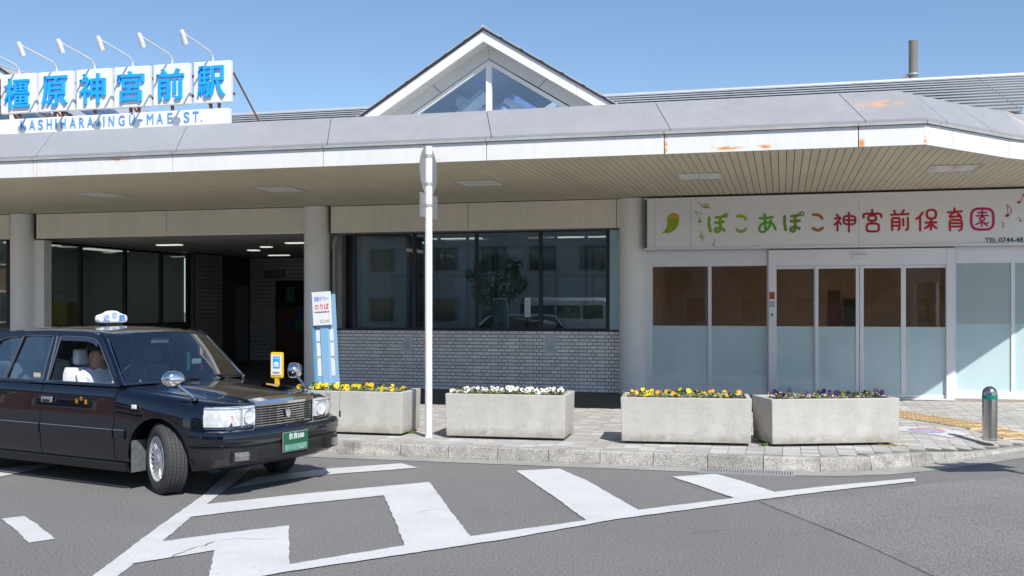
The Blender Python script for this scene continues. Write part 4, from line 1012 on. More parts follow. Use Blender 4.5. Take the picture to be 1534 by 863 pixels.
def flowermesh(m, mc, seed, sz=.030):
    rr = random.Random(seed); b = MB()
    # five overlapping petals, faces along +z
    for k, (ang, L_, W_) in enumerate(((60, 1, 1), (120, 1, 1), (0, .95, .95), (180, .95, .95), (270, 1.05, 1.35))):
        a = R(ang + rr.uniform(-6, 6)); d = Vector((math.cos(a), math.sin(a), 0)); s_ = Vector((-d.y, d.x, 0)); z = Vector((0, 0, .0018 * k)); l_ = sz * L_; wd = sz * .52 * W_; cu = Vector((0, 0, rr.uniform(.001, .007)))
        b.cur = 0
        b.add([z, z + d * l_ * .35 + s_ * wd * .7, z + d * l_ * .75 + s_ * wd + cu, z + d * l_ * 1.02 + s_ * wd * .45 + cu, z + d * l_ * .95, z + d * l_ * 1.02 - s_ * wd * .45 + cu, z + d * l_ * .75 - s_ * wd + cu, z + d * l_ * .35 - s_ * wd * .7], [(0, 1, 2, 3, 4, 5, 6, 7)])
    b.cur = 1
    b.add([(sz * .34 * math.cos(t), sz * .34 * math.sin(t) - sz * .12, .0105) for t in [i * math.pi / 3 for i in range(6)]], [tuple(range(6))])
    b.cur = 2
    b.tube([(0, 0, 0), (0, -.012, -.02), (0, -.02, -.045)], .0016, 5)
    me = b.mesh('flower')
    for q in (m, mc, M_leaf): me.materials.append(q)
    me.polygons.foreach_set('material_index', b.mi); return me
FM = dict(yellow=[flowermesh(FC['yellow'], FC['orange'], 1), flowermesh(FC['yellow'], FC['yellow'], 2, .033)], orange=[flowermesh(FC['orange'], FC['yellow'], 3, .026)],
          white=[flowermesh(FC['white'], FC['violet'], 4), flowermesh(FC['white'], FC['yellow'], 5, .027)], violet=[flowermesh(FC['violet'], FC['dark'], 6), flowermesh(FC['violet'], FC['yellow'], 7, .027)], dark=[flowermesh(FC['dark'], FC['dark'], 8, .036)])
ORD = ['first', 'second', 'third', 'fourth', 'fifth', 'sixth', 'seventh', 'eighth', 'ninth', 'tenth', 'eleventh', 'twelfth']
def planter(loc, rz, L_, D_, H_, label, plant=None, flip=False):
    t = thing('concrete_planter', label, 'planter', loc, rz, 'concrete planters along the kerb')
    w_ = .055; b = MB(); z0 = .03
    o_ = [(0, 0), (L_, 0), (L_, D_), (0, D_)]; i_ = [(w_, w_), (L_ - w_, w_), (L_ - w_, D_ - w_), (w_, D_ - w_)]
    tp = .012
    b.add([(x + (tp if x == 0 else -tp), y + (tp if y == 0 else -tp), z0) for x, y in o_] + [(x, y, H_) for x, y in o_] + [(x, y, H_) for x, y in i_] + [(x, y, H_ - .12) for x, y in i_],
          [(3, 2, 1, 0)] + [(k, (k + 1) % 4, (k + 1) % 4 + 4, k + 4) for k in range(4)] + [(k + 4, (k + 1) % 4 + 4, (k + 1) % 4 + 8, k + 8) for k in range(4)] + [(k + 8, (k + 1) % 4 + 8, (k + 1) % 4 + 12, k + 12) for k in range(4)] + [(12, 13, 14, 15)])
    b.build('trough', M_conc, t, world=False, bevel=.008)
    f = MB()
    for x in (.12, L_ - .3): f.box(x, x + .18, .06, D_ - .06, 0, z0 + .004)
    f.build('foot', M_black, t, world=False)
    s_ = MB(); nx, ny = 24, 8
    for j in range(ny + 1):
        for i in range(nx + 1): s_.v.append((w_ + (L_ - 2 * w_) * i / nx, w_ + (D_ - 2 * w_) * j / ny, H_ - .035 + random.uniform(-.008, .012)))
    for j in range(ny):
        for i in range(nx): s_.f.append((j * (nx + 1) + i, j * (nx + 1) + i + 1, (j + 1) * (nx + 1) + i + 1, (j + 1) * (nx + 1) + i)); s_.mi.append(0)
    s_.build('soil', M_soil, t, world=False, smooth=True)
    if plant:
        kinds, lab, gr_, cnt, dens, cats = plant
        M0 = Matrix.LocRotScale(Vector(loc), Euler((0, 0, rz)), None)
        k = 0
        for row in range(2):
            for i in range(cnt):
                lx = w_ + .07 + (L_ - 2 * w_ - .14) * (i + .5 * (row % 2)) / (cnt - .5) + random.uniform(-.02, .02); ly = (.13, .34)[row] + random.uniform(-.03, .03)
                P = M0 @ Vector((lx, ly, H_ - .035)); kd = random.choices(list(kinds.keys()), list(kinds.values()))[0]
                th = thing('pansy_plant', lab[kd].replace('pansy', 'pansy, ' + ORD[i] + ' from the left in the ' + ('front' if row == 0 else 'back') + ' row of', 1).replace(' with green leaves in', '').replace(' in the planter', ' the planter') if True else '', 'flower', P, random.uniform(0, 6.28), gr_[kd])
                sc_ = random.uniform(1.1, 1.55)
                inst('foliage', random.choice(LM), th, Matrix.Scale(sc_, 4) @ T(0, 0, .0), world=False)
                for q in range(random.choices((1, 2, 3), dens)[0]):
                    # blossoms lean towards the light, over the street
                    dx, dy, h = random.uniform(-.055, .055), random.uniform(-.05, .05), random.uniform(.055, .105)
                    Mw = T(P.x + dx, P.y + dy, P.z + h) @ Euler((R(random.uniform(35, 85)), R(random.uniform(-15, 15)), R(random.uniform(-30, 45)))).to_matrix().to_4x4() @ Matrix.Scale(random.uniform(.8, 1.25), 4)
                    inst('flower', random.choice(FM[kd]), th, Mw)
    return t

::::

▶ **What is expected**: A line counts if it holds the word "from". Work out how many lines in the listing count, and give only that number.

▶ **Solution**: 2